L’insoddisfazione e i sensi di colpa

Anche i sensi di colpa – che ne abbiamo o meno consapevolezza – creano un terreno fertile per l’insoddisfazione. Possiamo sentirci colpevoli per i motivi più disparati: per aver provato sentimenti negativi come l’invidia e la rabbia; per aver agito in maniera distruttiva nei confronti di noi stessi e degli altri; per aver odiato chi ci ha fatto del male; per esserci rifiutati di essere come gli altri ci volevano; persino per aver ottenuto un tanto anelato successo personale. È essenzialmente l’esistenza di una parte oscura e per lo più sconosciuta di noi, a farci sentire brutti e cattivi. Sono la nostra violenza, la nostra cattiveria, il nostro odio, tutta la nostra zona d’ombra – che ci ostiniamo a negare e a non voler vedere – a tormentarci e a farci sentire portatori di una colpa.
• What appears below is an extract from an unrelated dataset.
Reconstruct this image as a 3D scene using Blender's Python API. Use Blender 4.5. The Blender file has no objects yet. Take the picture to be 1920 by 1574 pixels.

Ma se ci sentiamo così – colpevoli e immeritevoli di bene – finiremo con il decidere in maniera più o meno conscia di punire noi stessi. I sensi di colpa non servono in alcun modo a modificare i sentimenti negativi, che ci portiamo dentro. I sensi di colpa non servono a purificarci, a renderci migliori; servono soltanto a rovinarci la vita, condizionandola attraverso i più ricercati autosabotaggi. Abbiamo sentimenti negativi, è vero! Possiamo decidere di vederli, accettare che esistano e perdonarci per essi. Ma siamo anche in grado di nutrire sentimenti positivi! Possiamo quindi decidere di lasciar morire i nostri sensi di colpa, per scegliere una modalità costruttiva di approcciarci alla nostra stanza più buia. Possiamo verosimilmente riparare quanto abbiamo distrutto dentro e fuori di noi; ad esempio il rapporto che abbiamo compromesso con noi stessi, con gli altri e con la Vita. Possiamo riparare, alimentando sentimenti e fantasie di amore, prendendo decisioni di amore, realizzando atti costruttivi e creativi. Se impareremo a prenderci cura amorevolmente di come rimediare alla nostra oscurità, se impareremo a preoccuparci di come accendere una luce a rischiarare quel buio, allora non avremo più bisogno di sentirci in colpa; non avremo più bisogno, per espiare una qualche colpa, di giudicare negativamente tutto ciò che ci riguarda – dal nostro aspetto esteriore, al nostro livello culturale, a quanto abbiamo fin qui realizzato – al solo scopo di infliggerci il supplizio di una vita da insoddisfatti cronici. Se apprenderemo l’arte del perdono e della riparazione, certi mezzucci intrisi di masochismo non ci serviranno davvero più. Provare per credere!